[Stored dataset items]
════

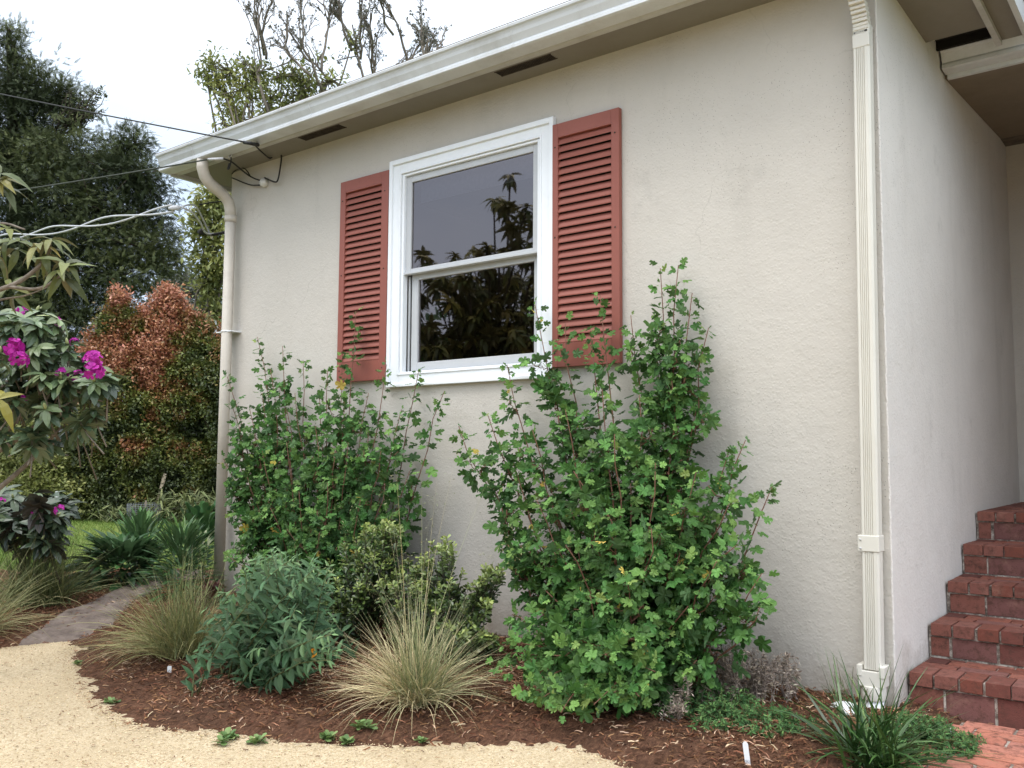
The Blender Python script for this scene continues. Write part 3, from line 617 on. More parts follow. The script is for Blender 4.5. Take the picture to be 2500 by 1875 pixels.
FOL['bronze'] = foliage('bronze_leaf', [(0, (.06, .025, .02)), (1, (.20, .10, .08))], None, .5, .1)

def curve_pts(a, b, bow, n_=8, wob=0.0):
    """gently curved stem from a to b; bow = sideways offset vector at the middle"""
    t = np.linspace(0, 1, n_)[:, None]; p = np.asarray(a) * (1 - t) + np.asarray(b) * t + np.asarray(bow) * (4 * t * (1 - t))
    if wob: p[1:-1] += rng.normal(0, wob, (n_ - 2, 3))
    return p
def along(p, t):
    s_ = np.linspace(0, 1, len(p)); pos = np.stack([np.interp(t, s_, p[:, k]) for k in range(3)], 1)
    e = .02; q = np.stack([np.interp(np.minimum(t + e, 1), s_, p[:, k]) for k in range(3)], 1) - np.stack([np.interp(np.maximum(t - e, 0), s_, p[:, k]) for k in range(3)], 1)
    return pos, nrm(q)
def leaves_on(mb, tmpl, p, t, size, tint, out=.8, upw=.25, face=(0, -.55, .6), petiole=.0, jit=.25, wid=1.0, opp=False, sm=None):
    """leaves round a stem at parameters t"""
    k = len(t); pos, sd_ = along(p, t); az = np.arange(k) * (pi if False else 2.39996) + rng.uniform(0, 6)
    if opp: az = (np.arange(k) // 2) * 1.57 + (np.arange(k) % 2) * pi + rng.uniform(0, 1, k) * .4
    ref = np.tile([1.0, .13, 0], (k, 1)); a = nrm(np.cross(sd_, ref)); b = np.cross(sd_, a)
    rad = np.cos(az)[:, None] * a + np.sin(az)[:, None] * b
    d = nrm(rad * out + sd_ * upw + rng.normal(0, jit, (k, 3)) + [0, 0, 0.0]); up = nrm(np.tile(face, (k, 1)) + rad * .25 + rng.normal(0, jit, (k, 3)))
    base = pos + d * petiole * np.broadcast_to(size, k)[:, None]
    if sm is not None and petiole:
        for i in range(k): sm.add([pos[i] + (0, 0, .0007), pos[i] - (0, 0, .0007), base[i]], [(0, 1, 2)], 0, 0)
    mb.inst(*tmpl, frames(d + [0, 0, -.12], up, size, wid), base, tint)

# ---- flowering currants
def bedz(x, y): return float(bed_z(np.array([[float(x)]]), np.array([[float(y)]]))[0, 0])
def ongr(px, py):
    z = -.1
    for _ in range(25):
        d = ray(px, py); p = CAM + d * ((z - CAM[2]) / d[2]); z = .5 * z + .5 * bedz(p[0], p[1])
    return p
def currant_bush(label, base, tips, rad0, extra, bounds, side=4.0):
    t = thing('currant_bush', label, 'shrub', base)
    st = MB(); lf = MB()
    def stem(a, b, bow, r0, size, dens, tipn, low=.12, y_side=.3):
        p = curve_pts(a, b, bow, 9, .010); ln = np.linalg.norm(np.diff(p, axis=0), axis=1).sum()
        st.tube(p, np.linspace(r0, .0022, len(p)), 5)
        k = int(ln * dens); tt = np.sort(np.concatenate([rng.uniform(low, 1, k), np.linspace(.93, 1, 4)])); age = tt ** 3
        sz = size * (1.1 - .45 * tt ** 4) * rng.uniform(.45, 1.2, len(tt)); tn = np.clip(.22 + .48 * tipn * tt ** 4 + rng.normal(0, .15, len(tt)), 0, .9)
        tn[rng.random(len(tt)) < .006] = 1.0
        leaves_on(lf, LEAF_CUR, p, tt, sz, tn, .95, .25, (0.0, -.50, .60), .8, .50, rng.uniform(.8, 1.15, len(tt)), sm=st)
        return p
    for (b, tp, bow, sz) in tips:
        p = stem(b, tp, bow, rad0, sz, 50, 1.0)
        ln = np.linalg.norm(tp - b)
        for j in range(int(ln * side)):
            tt = rng.uniform(.08, .98) ** 1.35 * .88; pos, sdv = along(p, np.array([tt])); h = (1 - tt)
            d = nrm(np.array([rng.normal() * .75, -abs(rng.normal()) * .6, .55 + rng.random() * .5])); l_ = (.06 + .27 * h) * rng.uniform(.5, 1.1)
            e = pos[0] + d * l_; e[1] = min(e[1], YW - .05)
            stem(pos[0], e, np.array([0, -.01, -.02]), .003, sz * 1.0, 70, 1.0, .1)
    for (b, e, sz) in extra: stem(b, e, np.array([rng.normal() * .02, -.03, .04]), .004, sz, 75, 1.2)
    st.build('stem', M['redstem'], t); lf.build('foliage', FOL['currant'], t); return t

def tipY(px, py, Y): return onY(px, py, Y)
bR = gnd(1450, 1700); bR[1] = 3.86; bR[0] = -2.18; bR[2] = -.07
T_R = [(1238, 890, 4.20), (1305, 738, 4.26), (1380, 790, 4.25), (1465, 720, 4.24), (1440, 800, 4.15), (1540, 770, 4.25), (1612, 655, 4.24), (1656, 648, 4.26), (1690, 715, 4.26), (1730, 800, 4.22),
       (1120, 1040, 3.95), (1200, 1180, 3.9), (1190, 1010, 4.1), (1820, 1075, 4.05), (1885, 1188, 4.0), (1700, 1000, 4.15), (1640, 930, 4.1), (1560, 960, 4.0), (1470, 950, 3.95), (1380, 1000, 3.95), (1300, 1050, 3.95),
       (1500, 1060, 3.75), (1600, 1130, 3.72), (1700, 1150, 3.8), (1400, 1150, 3.7), (1310, 1220, 3.75), (1780, 1230, 3.85), (1860, 1400, 3.85), (1855, 1480, 3.8), (1750, 1370, 3.7), (1480, 1250, 3.6), (1590, 1290, 3.58), (1380, 1330, 3.6), (1240, 1330, 3.8),
       (1680, 1480, 3.65), (1530, 1420, 3.5), (1440, 1450, 3.5), (1330, 1440, 3.6), (1290, 1290, 3.85), (1640, 1230, 3.85), (1540, 1180, 3.9), (1440, 1080, 4.0), (1660, 1350, 3.7), (1780, 1100, 4.05), (1720, 1260, 3.9), (1800, 1330, 3.8), (1750, 1450, 3.75), (1260, 1150, 3.95), (1350, 900, 4.2), (1600, 830, 4.2)]
tips = []
for px, py, Y in T_R:
    tp = tipY(px, py, Y); s_ = (tp[0] - bR[0]); b = bR + np.array([np.clip(s_ * .22, -.2, .2) + rng.normal() * .05, (Y - 3.86) * .35 + rng.normal() * .04, 0]); b[2] = float(bed_z(np.array([[b[0]]]), np.array([[b[1]]]))[0, 0]) - .02
    out = np.array([-s_ * .10 if abs(s_) < .5 else s_ * .06, 0, -.02 if abs(s_) > .6 else 0]) ; tips.append((b, tp, out, .060 if Y > 3.8 else .068))
ex = []
for px, py, Y, l_ in [(1215, 1600, 3.35, 1), (1230, 1640, 3.3, 1), (1270, 1570, 3.4, 1), (1330, 1700, 3.2, 1), (1370, 1740, 3.15, 1), (1400, 1690, 3.25, 1), (1290, 1680, 3.25, 1), (1450, 1720, 3.2, 1), (1500, 1690, 3.3, 1), (1560, 1700, 3.35, 1), (1600, 1640, 3.45, 1), (1480, 1600, 3.3, 1), (1420, 1560, 3.35, 1), (1350, 1600, 3.35, 1), (1540, 1560, 3.4, 1), (1250, 1500, 3.6, 1)]:
    e = tipY(px, py, Y); b = bR + np.array([rng.normal() * .10, rng.normal() * .08 - .1, .05 + rng.random() * .2]); ex.append((b, e, .068))
currant_bush('tall currant bush right of the window, the bush with the highest shoots', bR, tips, .007, ex, None)

bL = gnd(720, 1480); bL = np.array([-4.55, 3.98, -.06])
T_L = [(628, 822, 4.25), (690, 845, 4.25), (740, 880, 4.22), (660, 900, 4.2), (868, 760, 4.27), (944, 890, 4.26), (1022, 905, 4.26), (1085, 955, 4.2), (555, 920, 4.15), (565, 985, 4.1), (800, 905, 4.2), (835, 870, 4.24), (900, 960, 4.2), (980, 1000, 4.15), (720, 960, 4.1), (610, 1000, 4.1),
       (545, 1120, 4.05), (570, 1250, 4.0), (640, 1100, 4.0), (700, 1080, 3.95), (770, 1040, 4.0), (850, 1080, 4.0), (930, 1100, 4.05), (1000, 1150, 4.1), (960, 1250, 4.0), (880, 1220, 3.9), (800, 1180, 3.85), (730, 1200, 3.85), (660, 1240, 3.85), (600, 1150, 4.0), (840, 980, 4.15), (780, 960, 4.15), (640, 960, 4.18), (590, 1330, 3.9), (920, 1330, 3.95), (700, 1000, 4.1), (900, 1050, 4.15), (560, 1060, 4.1), (620, 1050, 4.1), (820, 1100, 4.0), (940, 1180, 4.05)]
tips = []
for px, py, Y in T_L:
    tp = tipY(px, py, Y); s_ = (tp[0] - bL[0]); b = bL + np.array([np.clip(s_ * .55, -.75, .5) + rng.normal() * .05, (Y - 4.05) * .3 + rng.normal() * .04, 0]); b[2] = float(bed_z(np.array([[b[0]]]), np.array([[b[1]]]))[0, 0]) - .02
    tips.append((b, tp, np.array([-s_ * .05, 0, 0]), .058))
ex = [(bL + np.array([rng.normal() * .3, -.02, .05]), tipY(px, py, 3.75), .048) for px, py in [(600, 1400), (650, 1360), (720, 1330), (780, 1300), (840, 1320), (700, 1290), (560, 1360), (900, 1390)]]
currant_bush('broad currant bush at the left end of the wall, below the left shutter', bL, tips, .006, ex, None)

# ---- front sage-like shrub with long grey green leaves
def sage_bush():
    base = np.array([-3.92, 3.0, float(gz(-3.9, 3.0))]); t = thing('sage_bush', 'grey green bush of long narrow leaves at the front of the bed', 'shrub', base); st = MB(); lf = MB()
    tips = []
    for i in range(78):
        px = rng.uniform(480, 845); top = 1335 + 130 * ((px - 690) / 190) ** 2; top = min(top, 1640); py = top + rng.random() ** 1.3 * (1700 - top) * .8; Y = 2.62 + .75 * rng.random() ** .8 if py > 1480 else rng.uniform(2.85, 3.6)
        if rng.random() < .35: py = top + rng.uniform(0, 40)
        tips.append((px, py, Y))
    for px, py, Y in tips:
        e = onY(px, py, Y); b = base + np.array([rng.normal() * .14, rng.normal() * .12 + (Y - 3.0) * .35, 0]); hz = np.linalg.norm((e - b)[:2])
        e[2] = max(e[2], gz(e[0], e[1]) + .05); p = curve_pts(b, e, (b - e) * [.12, .12, 0] * 1.0 + [0, 0, .03], 8, .004); ln = np.linalg.norm(e - b)
        st.tube(p, np.linspace(.0045, .0016, 8), 5); k = max(10, int(ln * 58)); tt = np.repeat(np.linspace(.15, 1.0, k // 2 + 1), 2); 
        sz = .088 * (1.0 - .55 * tt ** 6) * rng.uniform(.75, 1.15, len(tt)); tn = np.clip(.25 + .6 * tt ** 5 + rng.normal(0, .14, len(tt)), 0, 1)
        leaves_on(lf, LEAF_LANCE, p, tt, sz, tn, .85, .40, (0, -.45, .7), 0, .22, 1.0, opp=True)
    st.build('stem', M['greenstem'], t); lf.build('foliage', FOL['sage'], t)
    for px, py in ((762, 1584), (768, 1600)):
        c = onY(px, py, 2.75); f = MB(); k = 6; d = rand_dir(k); f.inst(*LEAF_OBOV, frames(d, rand_dir(k), .019, 1.5), np.tile(c, (k, 1)), rng.random(k)); f.build('flower', FOL['orange'], t)
sage_bush()

# ---- dark glossy shrubs against the wall
def box_shrub(label, base, blobs, n_sh):
    t = thing('glossy_shrub', label, 'shrub', base, 'low glossy shrubs under the window'); st = MB(); lf = MB(); base = np.asarray(base)
    for (px, py, rx, ry, Y) in blobs:
        for i in range(n_sh):
            q = rng.normal(size=2); q = q / np.linalg.norm(q) * rng.random() ** .5; e = onY(px + q[0] * rx, py + q[1] * ry, Y + rng.uniform(-.14, .14)); b = base + (e - base) * .35 + rng.normal(0, .03, 3)
            st.tube(curve_pts(base + rng.normal(0, .02, 3) * [1, 1, 0], b, [0, 0, .02], 4), [.006, .005, .004, .003], 4) if rng.random() < .35 else None
            p = curve_pts(b, e, [0, 0, -.03], 6, .003); st.tube(p, np.linspace(.003, .0014, 6), 4)
            k = 30; tt = np.concatenate([rng.uniform(.35, 1, k - 10), np.linspace(.9, 1, 10)]); sz = .042 * rng.uniform(.7, 1.15, k) * (1 - .3 * tt ** 8)
            up_ = max(0, 1 - (q[1] + 1) / 2); tn = np.clip(.05 + .75 * tt ** 6 * (.4 + up_) + rng.normal(0, .1, k), 0, 1)
            leaves_on(lf, LEAF_OBOV, p, tt, sz, tn, .7, .55, (0, -.4, .75), .05, .25)
    st.build('stem', M['darkbark'], t); lf.build('foliage', FOL['box'], t)
box_shrub('dark glossy shrub under the window, taller one behind the sage bush', (-4.05, 3.75, -.09), [(900, 1320, 75, 45, 3.72), (860, 1380, 80, 50, 3.65), (850, 1450, 60, 45, 3.6), (930, 1390, 55, 50, 3.7), (820, 1500, 40, 40, 3.7), (950, 1290, 30, 20, 3.75)], 26)
box_shrub('dark glossy shrub behind the straw grass clump, tips yellow green', (-3.35, 3.78, -.08), [(1080, 1350, 36, 42, 3.85), (1020, 1385, 36, 36, 3.85), (970, 1440, 60, 45, 3.6), (1060, 1440, 60, 42, 3.65), (1140, 1430, 45, 36, 3.8), (1200, 1400, 30, 20, 3.85), (1160, 1500, 50, 45, 3.75), (1120, 1550, 60, 35, 3.65), (1010, 1510, 80, 50, 3.6), (1180, 1560, 30, 20, 3.8)], 20)

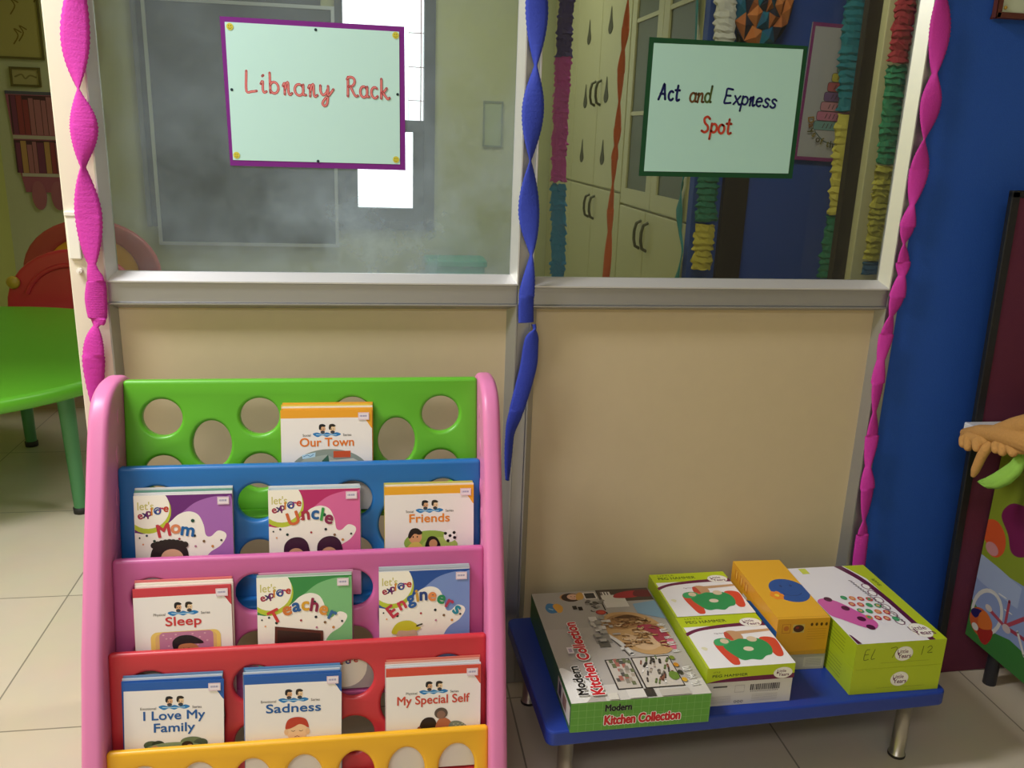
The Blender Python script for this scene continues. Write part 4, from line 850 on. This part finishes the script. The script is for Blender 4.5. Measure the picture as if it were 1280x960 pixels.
# ---- tan plush arms over the edge of the table
FUR = mat('tan_plush', '#b98a4e', .95, 0, .8, 180, .10)
plush = thing('plush_puppet', 'tan plush hand puppet with two curled paws over the table corner', 'puppet', (TX+.02, -.2, TZ))
inv = Vector(plush.location)
def px(x, y, X): return tuple(onX(x, y, X)-inv)
X1 = TX-.032; yk = (-.10, -.30)
def sweep(b, pts, r): b.tube(pts, r, 14); b.sphere(pts[0], r[0] if isinstance(r, list) else r, 12); b.sphere(pts[-1], r[-1] if isinstance(r, list) else r, 12)
def organic(b, name, m, parent, vox=.0035):
    o = b.build(name, m, parent); rm = o.modifiers.new('Remesh', 'REMESH'); rm.mode = 'VOXEL'; rm.voxel_size = vox; rm.use_smooth_shade = True
    sm = o.modifiers.new('Smooth', 'SMOOTH'); sm.factor = .6; sm.iterations = 2; return o
b = MB()
pts = [px(1206, 541, X1+.014), px(1225, 540, X1+.008), px(1250, 543, X1+.004), px(1278, 549, X1), px(1305, 556, X1)]
sweep(b, pts, [.011, .017, .021, .026, .03])
pts = [px(1245, 537, X1+.004), px(1268, 533, X1+.002), px(1290, 531, X1), px(1310, 531, X1)]
sweep(b, pts, [.012, .020, .026, .030])
organic(b, 'arm', FUR, plush, .003)
b = MB(); b.sphere((.20, .02, .062), .085, 18, '#ffffff', (1.25, .9, .70)); b.sphere((.31, .03, .075), .065, 16, '#ffffff', (1, 1, 1)); b.sphere((.10, .0, .040), .05, 14, '#ffffff', (1.2, .9, .75))
organic(b, 'body', FUR, plush, .005)
for nm, base, toes in (('paw', [(1212, 546), (1232, 551)], [((1205, 549), (1204, 555)), ((1211, 551), (1210, 559)), ((1221, 552), (1221, 560))]),
                       ('paw', [(1250, 556), (1278, 560)], [((1246, 557), (1245, 562)), ((1254, 558), (1253, 565)), ((1264, 560), (1266, 566))])):
    b = MB(); sweep(b, [px(base[0][0], base[0][1], X1-.002), px(base[1][0], base[1][1], X1)], .014)
    for (a0, a1), (b0, b1) in toes: sweep(b, [px(a0, a1-3, X1+.004), px(a0-.5, a1, X1-.010), px(b0, b1, X1-.012)], [.0095, .0105, .0095])
    organic(b, nm, FUR, plush, .0018)
b = MB(); sweep(b, [px(1238, 555, X1+.004), px(1232, 562, X1-.004), px(1227, 570, X1-.006), px(1223, 579, X1-.006), px(1219, 588, X1-.006), px(1216.5, 594, X1-.006)], [.012, .0115, .011, .0105, .0095, .006])
organic(b, 'dangling_tail', FUR, plush, .0025)
# ---- green leaf-shaped ribbon hanging in front of the panel
lf = thing('leaf_puppet', 'light green felt leaf hanging from the table under the tan paws', 'leaf', tuple(onX(1277, 568, TX-.012)))
inv = Vector(lf.location); b = MB()
cen = [(1279, 565), (1277, 574), (1270, 585), (1259, 594), (1246, 601), (1234, 603.5), (1225, 602)]; wid = [.004, .011, .015, .017, .015, .009, .001]
cp = [onX(x, y, TX-.012-.002*i)-inv for i, (x, y) in enumerate(cen)]; vs = []; fs = []; K = 8
sm2 = []
for i in range(len(cp)-1):
    for j in range(4): t = j/4; sm2.append((cp[i].lerp(cp[i+1], t), wid[i]*(1-t)+wid[i+1]*t))
sm2.append((cp[-1], wid[-1]))
for i, (p, wv) in enumerate(sm2):
    q0 = sm2[max(i-1, 0)][0]; q1 = sm2[min(i+1, len(sm2)-1)][0]; tn = (q1-q0).normalized(); nn = tn.cross(Vector((1, 0, 0))).normalized()
    for j in range(K+1):
        v = j/K*2-1; vs.append(p+nn*wv*v+Vector((-1, 0, 0))*(.010*(1-v*v)*min(1, wv/.015)+.002*math.cos(9*v)))
for i in range(len(sm2)-1):
    for j in range(K): q = i*(K+1)+j; fs.append((q, q+1, q+K+2, q+K+1))
b.mesh(vs, fs, '#ffffff', True); o = b.build('leaf_blade', mat('lime_felt', '#8cc04e', .85, 0, .3, 200, .05), lf)
so = o.modifiers.new('Solidify', 'SOLIDIFY'); so.thickness = .004

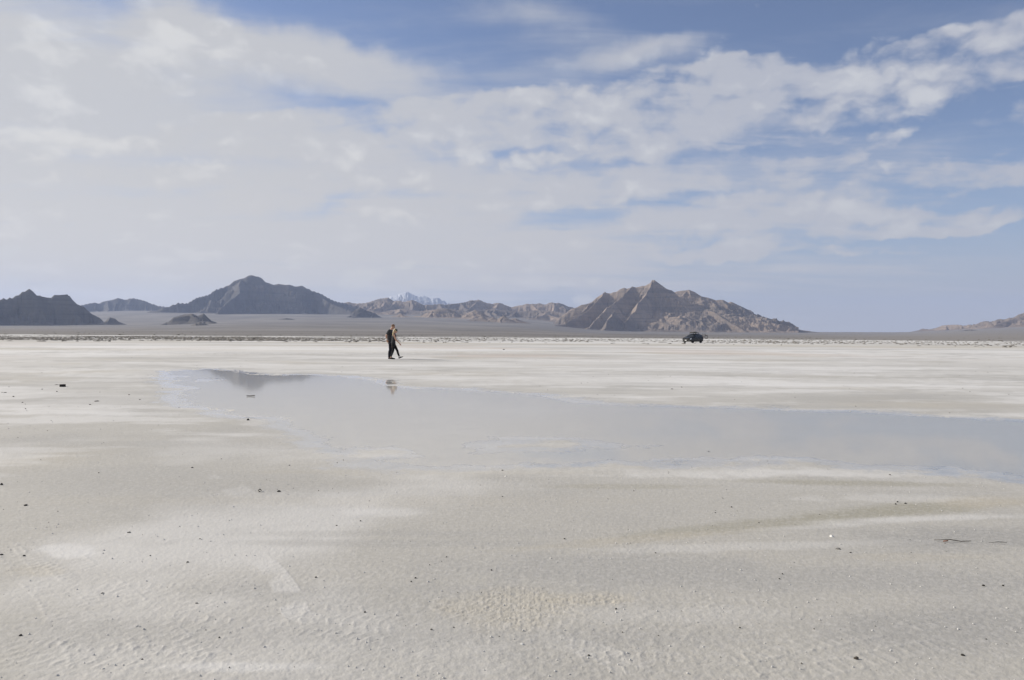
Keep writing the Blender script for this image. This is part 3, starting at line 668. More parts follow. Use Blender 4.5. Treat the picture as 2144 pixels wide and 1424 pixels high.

════

→ WHAT YOU HAVE TO DO:
Your task is to restate word for word the lines from the top of the data to the line containing "None, .5, .1)", both ends included, with every picture left out.

→ FINAL RESULT:
The Blender Python script for this scene continues. Write part 3, from line 617 on. More parts follow. The script is for Blender 4.5. Take the picture to be 2500 by 1875 pixels.
FOL['bronze'] = foliage('bronze_leaf', [(0, (.06, .025, .02)), (1, (.20, .10, .08))], None, .5, .1)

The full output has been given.